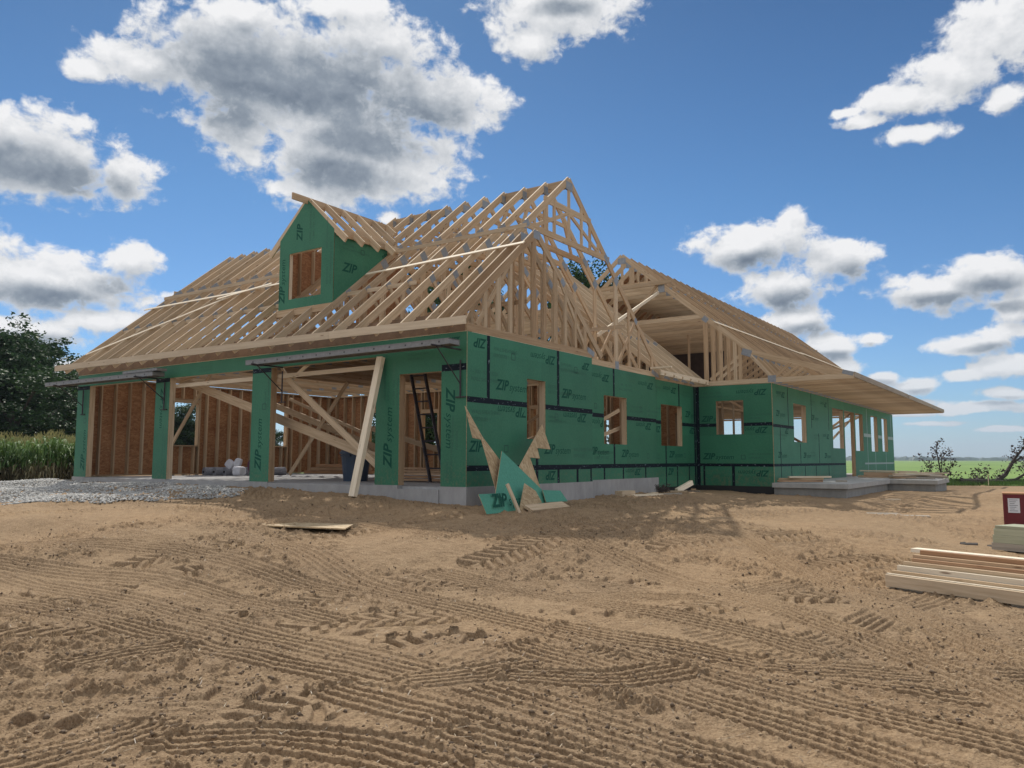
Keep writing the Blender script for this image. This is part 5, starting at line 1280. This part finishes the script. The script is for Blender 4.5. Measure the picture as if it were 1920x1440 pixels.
p = at(1843, 37.5); mb = MB(); zz = GH(p.x, p.y); mb.tube([(p.x, p.y, zz), (p.x, p.y, zz + .55)], .012, 6); thing(mb, 'marker_stake', PALE, 'thin marker stake in the grass before the brush row', 'stake')
# clods and debris in the soil at the right
for i, (px, py, dpt) in enumerate(((1800, 0, 12.6), (1832, 0, 12.3), (1862, 0, 12.0))):
    p = at(px, dpt); zz = GH(p.x, p.y); mb = MB()
    for k in range(5): mb.box((p.x + random.uniform(-.12, .12), p.y + random.uniform(-.1, .1), zz + .02), (random.uniform(.06, .16), random.uniform(-.05, .05), .01), (0, .05, .01), (0, 0, .03))
    thing(mb, 'bark_scrap', DEADBARK, ['left dark bark scrap on the soil in front of the red crate', 'middle dark bark scrap on the soil in front of the red crate', 'dark bark scrap nearest the treated bundle'][i], 'scrap')

# ------------------------------------------------------------ air
mb = MB(); mb.aabb(-5400, 5400, -5400, 5400, -4.5, 90)
m, nt, b = mat('haze'); nt.nodes.remove(b); pv = nt.nodes.new('ShaderNodeVolumePrincipled'); pv.inputs['Color'].default_value = (.72, .84, 1.0, 1); pv.inputs['Density'].default_value = HZD
pv.inputs['Anisotropy'].default_value = .2; lk(nt, pv.outputs[0], nt.nodes['Material Output'].inputs['Volume'])
tag(mb.build('haze', m), 'thin summer haze over the fields', kind='stuff')
# ------------------------------------------------------------ daylight
SUN_EL, SUN_AZ = R(47), math.atan2(-.762, .641)
sd = bpy.data.lights.new('sun', 'SUN'); sd.energy = 3.9; sd.angle = R(.9); sd.color = (1, .94, .84)
so = bpy.data.objects.new('sun', sd); COL.objects.link(so)
sv = Vector((math.sin(SUN_AZ) * math.cos(SUN_EL), math.cos(SUN_AZ) * math.cos(SUN_EL), math.sin(SUN_EL)))
so.rotation_euler = (-sv).to_track_quat('-Z', 'Y').to_euler(); so.location = (0, 0, 40)
wd = bpy.data.worlds.new('World'); SC.world = wd; wd.use_nodes = True; nt = wd.node_tree; nt.nodes.clear()
out = nt.nodes.new('ShaderNodeOutputWorld')
sky = nt.nodes.new('ShaderNodeTexSky'); sky.sky_type = 'NISHITA'; sky.sun_disc = False; sky.sun_elevation = SUN_EL; sky.sun_rotation = SUN_AZ
sky.air_density = 1.0; sky.dust_density = .35; sky.ozone_density = 2.2; sky.altitude = 200
SKY_S = .105
tc = nt.nodes.new('ShaderNodeTexCoord'); D_ = tc.outputs['Generated']
sx = nt.nodes.new('ShaderNodeSeparateXYZ'); lk(nt, D_, sx.inputs[0])
azn = math_(nt, 'ARCTAN2', sx.outputs[0], sx.outputs[1]); eln = math_(nt, 'ARCSINE', sx.outputs[2])
cx = nt.nodes.new('ShaderNodeCombineXYZ'); lk(nt, azn, cx.inputs[0]); lk(nt, eln, cx.inputs[1])
BL = [b_ for b_ in [(-0.886,0.449,0.205,0.083),(-0.976,0.46,0.122,0.057),(-1.07,0.438,0.071,0.027),(-1.114,0.422,0.039,0.016),(-0.701,0.439,0.106,0.044),(-0.83,0.377,0.158,0.066),(-0.954,0.382,0.07,0.035),(-0.762,0.363,0.104,0.049),(-0.843,0.333,0.101,0.034),(-0.779,0.499,0.105,0.033),(-0.946,0.508,0.085,0.024),(-0.835,0.533,0.083,0.021),(-1.172,0.324,0.118,0.056),(-1.081,0.318,0.042,0.037),(-1.14,0.193,0.103,0.04),(-1.072,0.227,0.04,0.027),(-1.172,0.138,0.077,0.026),(-1.09,0.156,0.05,0.018),(-0.546,0.538,0.133,0.041),(-0.581,0.505,0.057,0.028),(-0.403,0.473,0.016,0.008),(-0.034,0.446,0.072,0.045),(-0.072,0.418,0.07,0.036),(-0.133,0.403,0.054,0.024),(-0.174,0.385,0.034,0.01),(-0.119,0.362,0.048,0.012),(-0.313,0.261,0.08,0.036),(-0.263,0.277,0.033,0.031),(-0.21,0.235,0.054,0.031),(-0.271,0.203,0.066,0.032),(-0.254,0.163,0.053,0.025),(-0.219,0.133,0.035,0.019),(-0.105,0.189,0.076,0.032),(-0.053,0.2,0.062,0.028),(-0.03,0.166,0.042,0.023),(-0.176,0.137,0.018,0.01),(-0.077,0.124,0.054,0.014),(-0.041,0.136,0.033,0.014),(-0.166,0.094,0.026,0.01),(-0.123,0.084,0.029,0.011),(-0.083,0.091,0.024,0.009),(-0.047,0.071,0.031,0.009),(-0.143,0.066,0.042,0.005),(-0.073,0.054,0.046,0.005),(-0.114,0.042,0.051,0.004),(-0.044,0.034,0.033,0.004),(-0.065,0.058,0.062,0.008),(-0.143,0.053,0.048,0.005),(-0.028,0.382,0.029,0.015),(-0.186,0.398,0.026,0.007),(-0.043,0.099,0.043,0.017),(-0.765,0.298,0.02,0.011),(-0.22,0.108,0.046,0.016),(-1.001,0.188,0.048,0.012),(-1.14,0.093,0.108,0.023),(-1.234,0.226,0.057,0.043),(-0.004,0.296,0.019,0.011)] if b_[2] > .017] 
def cloud_group():
    g = bpy.data.node_groups.new('cloud_cover', 'ShaderNodeTree')
    g.interface.new_socket('P', in_out='INPUT', socket_type='NodeSocketVector'); g.interface.new_socket('D', in_out='OUTPUT', socket_type='NodeSocketFloat'); g.interface.new_socket('B', in_out='OUTPUT', socket_type='NodeSocketFloat')
    gi = g.nodes.new('NodeGroupInput'); go_ = g.nodes.new('NodeGroupOutput')
    # warp the outlines
    wn = g.nodes.new('ShaderNodeTexNoise'); wn.inputs['Scale'].default_value = 9; wn.inputs['Detail'].default_value = 2; g.links.new(gi.outputs[0], wn.inputs['Vector'])
    w1 = g.nodes.new('ShaderNodeVectorMath'); w1.operation = 'SUBTRACT'; w1.inputs[1].default_value = (.5, .5, .5); g.links.new(wn.outputs['Color'], w1.inputs[0])
    w2 = g.nodes.new('ShaderNodeVectorMath'); w2.operation = 'MULTIPLY_ADD'; w2.inputs[1].default_value = (.045, .022, 0); g.links.new(w1.outputs[0], w2.inputs[0]); g.links.new(gi.outputs[0], w2.inputs[2])
    P_ = w2.outputs[0]; cur = None
    for (a, e, ra, re) in BL:
        s = g.nodes.new('ShaderNodeVectorMath'); s.operation = 'SUBTRACT'; s.inputs[1].default_value = (a, e, 0); g.links.new(P_, s.inputs[0])
        m1 = g.nodes.new('ShaderNodeVectorMath'); m1.operation = 'MULTIPLY'; m1.inputs[1].default_value = (1 / ra, 1 / re, 0); g.links.new(s.outputs[0], m1.inputs[0])
        l = g.nodes.new('ShaderNodeVectorMath'); l.operation = 'LENGTH'; g.links.new(m1.outputs[0], l.inputs[0])
        if cur is None: cur = l.outputs['Value']
        else:
            mn = g.nodes.new('ShaderNodeMath'); mn.operation = 'SMOOTH_MIN'; mn.inputs[2].default_value = .5; g.links.new(cur, mn.inputs[0]); g.links.new(l.outputs['Value'], mn.inputs[1]); cur = mn.outputs[0]
    bl = math_(g, 'SUBTRACT', .90, cur); bl = math_(g, 'MAXIMUM', bl, -1.2)
    n1 = noise(g, scaled(g, gi.outputs[0], (1, 1.5, 1)), 17, 3, .55); n2 = noise(g, scaled(g, gi.outputs[0], (1, 1.25, 1)), 42, 9, .62, .25)
    s0_ = math_(g, 'ADD', bl, math_(g, 'MULTIPLY', math_(g, 'SUBTRACT', n1, .5), 1.1)); sm = math_(g, 'ADD', bl, math_(g, 'MULTIPLY', math_(g, 'SUBTRACT', n1, .5), .45)); d = math_(g, 'ADD', s0_, math_(g, 'MULTIPLY', math_(g, 'SUBTRACT', n2, .5), 1.25))
    g.links.new(d, go_.inputs[0]); g.links.new(sm, go_.inputs[1]); return g
CORES = [(-0.944,0.447,0.111,0.042),(-0.846,0.444,0.137,0.046),(-0.75,0.422,0.077,0.033),(-0.967,0.401,0.057,0.026),(-0.83,0.349,0.071,0.025),(-0.79,0.386,0.09,0.024),(-1.182,0.314,0.067,0.024),(-1.124,0.305,0.049,0.02),(-1.149,0.175,0.063,0.014),(-1.073,0.194,0.039,0.012),(-1.167,0.127,0.056,0.01),(-0.292,0.238,0.052,0.015),(-0.196,0.212,0.034,0.016),(-0.253,0.191,0.056,0.014),(-0.236,0.154,0.035,0.009),(-0.1,0.178,0.061,0.009),(-0.053,0.189,0.034,0.011),(-0.06,0.164,0.058,0.007),(-0.057,0.121,0.034,0.006),(-0.538,0.541,0.042,0.01),(-0.22,0.122,0.029,0.006),(-0.164,0.088,0.027,0.005),(-0.121,0.076,0.031,0.005),(-0.05,0.064,0.029,0.005),(-0.179,0.131,0.01,0.004),(-0.079,0.08,0.02,0.004)]
def core_field(vec):
    cur = None
    for (a, e, ra, re) in CORES:
        s = nt.nodes.new('ShaderNodeVectorMath'); s.operation = 'SUBTRACT'; s.inputs[1].default_value = (a, e, 0); lk(nt, vec, s.inputs[0])
        m1 = nt.nodes.new('ShaderNodeVectorMath'); m1.operation = 'MULTIPLY'; m1.inputs[1].default_value = (1 / ra, 1 / re, 0); lk(nt, s.outputs[0], m1.inputs[0])
        l = nt.nodes.new('ShaderNodeVectorMath'); l.operation = 'LENGTH'; lk(nt, m1.outputs[0], l.inputs[0])
        cur = l.outputs['Value'] if cur is None else math_(nt, 'SMOOTH_MIN', cur, l.outputs['Value'], .35)
    nb = noise(nt, vec, 24, 5, .6)
    return math_(nt, 'ADD', math_(nt, 'SUBTRACT', 1.05, cur), math_(nt, 'MULTIPLY', math_(nt, 'SUBTRACT', nb, .5), 1.1))
CG = cloud_group()
def cg(vec):
    n = nt.nodes.new('ShaderNodeGroup'); n.node_tree = CG; lk(nt, vec, n.inputs[0]); return n
a0 = cg(cx.outputs[0])
ofs = nt.nodes.new('ShaderNodeVectorMath'); ofs.operation = 'ADD'; ofs.inputs[1].default_value = (-.003, .016, 0); lk(nt, cx.outputs[0], ofs.inputs[0])
a1 = cg(ofs.outputs[0])
def sstep(v, a, b_):
    n = nt.nodes.new('ShaderNodeMapRange'); n.interpolation_type = 'SMOOTHSTEP'; n.inputs[1].default_value = a; n.inputs[2].default_value = b_; lk(nt, v, n.inputs[0]); return n.outputs[0]
# unseen bright cloud overhead and behind the camera, added as fill light
dt = nt.nodes.new('ShaderNodeVectorMath'); dt.operation = 'DOT_PRODUCT'; lk(nt, D_, dt.inputs[0]); dt.inputs[1].default_value = (-.572, .820, 0)
away = math_(nt, 'MAXIMUM', sstep(eln, .60, .78), math_(nt, 'SUBTRACT', 1.0, sstep(dt.outputs['Value'], .30, .60)))
n0 = noise(nt, D_, 3.1, 6, .6)
gen = math_(nt, 'SUBTRACT', math_(nt, 'MULTIPLY', math_(nt, 'SUBTRACT', n0, .40), 7.0), math_(nt, 'MULTIPLY', math_(nt, 'SUBTRACT', 1.0, away), 9.0))
Dn = math_(nt, 'MAXIMUM', a0.outputs[0], gen); Du = a1.outputs[0]; Su = a1.outputs[1]
alpha = sstep(Dn, -.06, .34)
lit = math_(nt, 'SUBTRACT', a0.outputs[0], Du)
core = math_(nt, 'MULTIPLY', sstep(core_field(cx.outputs[0]), -.55, .80), sstep(a0.outputs[0], .0, .55))
br = math_(nt, 'ADD', math_(nt, 'SUBTRACT', .88, math_(nt, 'MULTIPLY', core, .56)), math_(nt, 'MULTIPLY', lit, .30))
br = math_(nt, 'MAXIMUM', math_(nt, 'MINIMUM', br, 1.0), math_(nt, 'MULTIPLY', away, .58))
br = math_(nt, 'MAXIMUM', br, .16)
ccol = ramp(nt, br, [(.14, (.135, .175, .235)), (.40, (.27, .315, .375)), (.68, (.54, .57, .61)), (1.0, (.90, .90, .91))])
hz = nt.nodes.new('ShaderNodeMapRange'); lk(nt, eln, hz.inputs[0]); hz.inputs[1].default_value = 0; hz.inputs[2].default_value = .14; hz.inputs[3].default_value = .62; hz.inputs[4].default_value = 0
ccol = mix(nt, hz.outputs[0], ccol, (.42, .52, .62))
tint = ramp(nt, math_(nt, 'MULTIPLY', eln, 1.6), [(0.0, (.52, .72, 1.02)), (.12, (.50, .72, .98)), (.5, (.37, .62, .82)), (.85, (.28, .48, .65))])
skc = mix(nt, 1.0, sky.outputs[0], tint, 'MULTIPLY')
b1 = nt.nodes.new('ShaderNodeBackground'); lk(nt, skc, b1.inputs[0]); b1.inputs[1].default_value = SKY_S
b2 = nt.nodes.new('ShaderNodeBackground'); lk(nt, ccol, b2.inputs[0]); b2.inputs[1].default_value = 1.0
ms = nt.nodes.new('ShaderNodeMixShader'); lk(nt, alpha, ms.inputs[0]); lk(nt, b1.outputs[0], ms.inputs[1]); lk(nt, b2.outputs[0], ms.inputs[2]); lk(nt, ms.outputs[0], out.inputs[0])
wd.cycles.sampling_method = 'MANUAL'; wd.cycles.sample_map_resolution = 1024
SC.view_settings.view_transform = 'Standard'; SC.view_settings.look = 'None'; SC.view_settings.exposure = 0.0; SC.view_settings.gamma = 1
SC.cycles.max_bounces = 6; SC.cycles.diffuse_bounces = 3; SC.cycles.transparent_max_bounces = 4; SC.cycles.use_denoising = True
print('done')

**Goal**:
Print the data above verbatim from the first line through the line holding "thing(mb, 'bark_scrap', DEADBARK, ['left", leaving every picture out.

**Correct output**:
Keep writing the Blender script for this image. This is part 5, starting at line 1280. This part finishes the script. The script is for Blender 4.5. Measure the picture as if it were 1920x1440 pixels.
p = at(1843, 37.5); mb = MB(); zz = GH(p.x, p.y); mb.tube([(p.x, p.y, zz), (p.x, p.y, zz + .55)], .012, 6); thing(mb, 'marker_stake', PALE, 'thin marker stake in the grass before the brush row', 'stake')
# clods and debris in the soil at the right
for i, (px, py, dpt) in enumerate(((1800, 0, 12.6), (1832, 0, 12.3), (1862, 0, 12.0))):
    p = at(px, dpt); zz = GH(p.x, p.y); mb = MB()
    for k in range(5): mb.box((p.x + random.uniform(-.12, .12), p.y + random.uniform(-.1, .1), zz + .02), (random.uniform(.06, .16), random.uniform(-.05, .05), .01), (0, .05, .01), (0, 0, .03))
    thing(mb, 'bark_scrap', DEADBARK, ['left dark bark scrap on the soil in front of the red crate', 'middle dark bark scrap on the soil in front of the red crate', 'dark bark scrap nearest the treated bundle'][i], 'scrap')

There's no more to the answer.